Ver lo que fue su vida en la pantalla la distrae y le devuelve una parte de lo que se le sacó. Siente que nunca se fue y eso la ayuda a pasar el tiempo.     

"Una hora es un mes, un mes es un año", señala.     

Se acerca la medianoche y ella está acurrucada en su cama en la pequeña habitación que le arrebató a su sobrino, con paredes de cemento y un gran espejo con fotos familiares. Está recostada, luciendo una camiseta negra de Coors Light y pantalones de pijama con diseño de leopardo, cuando aparece la imagen de su hija en FaceTime.     

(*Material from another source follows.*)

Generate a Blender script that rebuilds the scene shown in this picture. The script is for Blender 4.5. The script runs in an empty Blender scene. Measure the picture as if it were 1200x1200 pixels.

Hablan de la cena y se cuentan chismes sobre la boda de una conocida. La comunicación concluye como siempre, con una serie de oraciones y de "te quiero".     

Ella y Steve se envían mensajes de texto comentando lo que pueden ver juntos en Netflix, aunque con frecuencia deciden que están demasiado cansados para hacerlo. Hablan de las banalidades cotidianas, bromean diciendo que van a bajar de peso y él le cuenta acerca de su visita a un psiquiatra. Finalmente los dos posan sus labios en la pantalla y se despiden con un beso.     

Ella le da una última mirada a las cámaras del bar, donde la gente ya empieza a irse. Cierra la pantalla y se duerma.     

Sueña que está en su casa de Kansas City, con sus techos altos y la nevera de acero inoxidable cubierta de imanes. Sus perros, Blue y Bella, acaban de regresar del sitio donde los dejan durante el día. Blue tiene una molestia en una pata. Jennifer se irrita, porque le dijo a su madre que no los dejase allí. Su esposo discute con ella acerca de algo de lo que no se acordará al día siguiente.     

Cuando despierta y recuerda el sueño, se siente feliz. Fue un buen sueño. Por un momento estuve de vuelta en su casa.